Degas’s drawing Mounted Jockey appeared in a 1940 catalogue Drawings in the Fogg Museum of Art—though it wasn’t yet part of the collections. It had been promised to the museum by collector and Fogg associate director Paul Sachs. But before Sachs could give it to Harvard, the drawing was stolen while on exhibition elsewhere in the United States. In 2015, the work reappeared as part of an estate and was promptly delivered to the Harvard Art Museums. In the years it was lost, the drawing had suffered.
This spirited sketch from the late 1860s was drawn in essence with a brush. Essence is a technique in which paint is drained of oil and mixed with turpentine to give it a matte gouache-like consistency.[1] Degas used the brown color of the paper as a middle tone, describing the figure with rapid, energetic black lines, and then adding highlights in white to bolster the contrasts and heighten the effect of this figural study. The motif depicted here is connected to one of the artist’s favorite subjects of modern life: the horse race. A luxury sport imported from England, horse racing was in vogue in 19th-century Paris. Degas loved it almost as much as the ballet, and he dedicated many paintings and drawings to the sport.
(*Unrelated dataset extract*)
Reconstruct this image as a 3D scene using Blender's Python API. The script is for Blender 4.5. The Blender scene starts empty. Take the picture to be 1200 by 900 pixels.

The time away from the museums had taken its toll on Degas’s sketch. When we examined it in 2015, we found it had been adhered to a mat with paper remnants along the verso edges. The thin wove tan paper had darkened with a noticeable mat burn (a dark brown line around the perimeter of the drawing due to contact with a former acidic mat). Stains, possibly oil-based, were scattered around the surface. Of utmost concern was the missing upper left corner, which quite literally ruined the work’s visual appeal.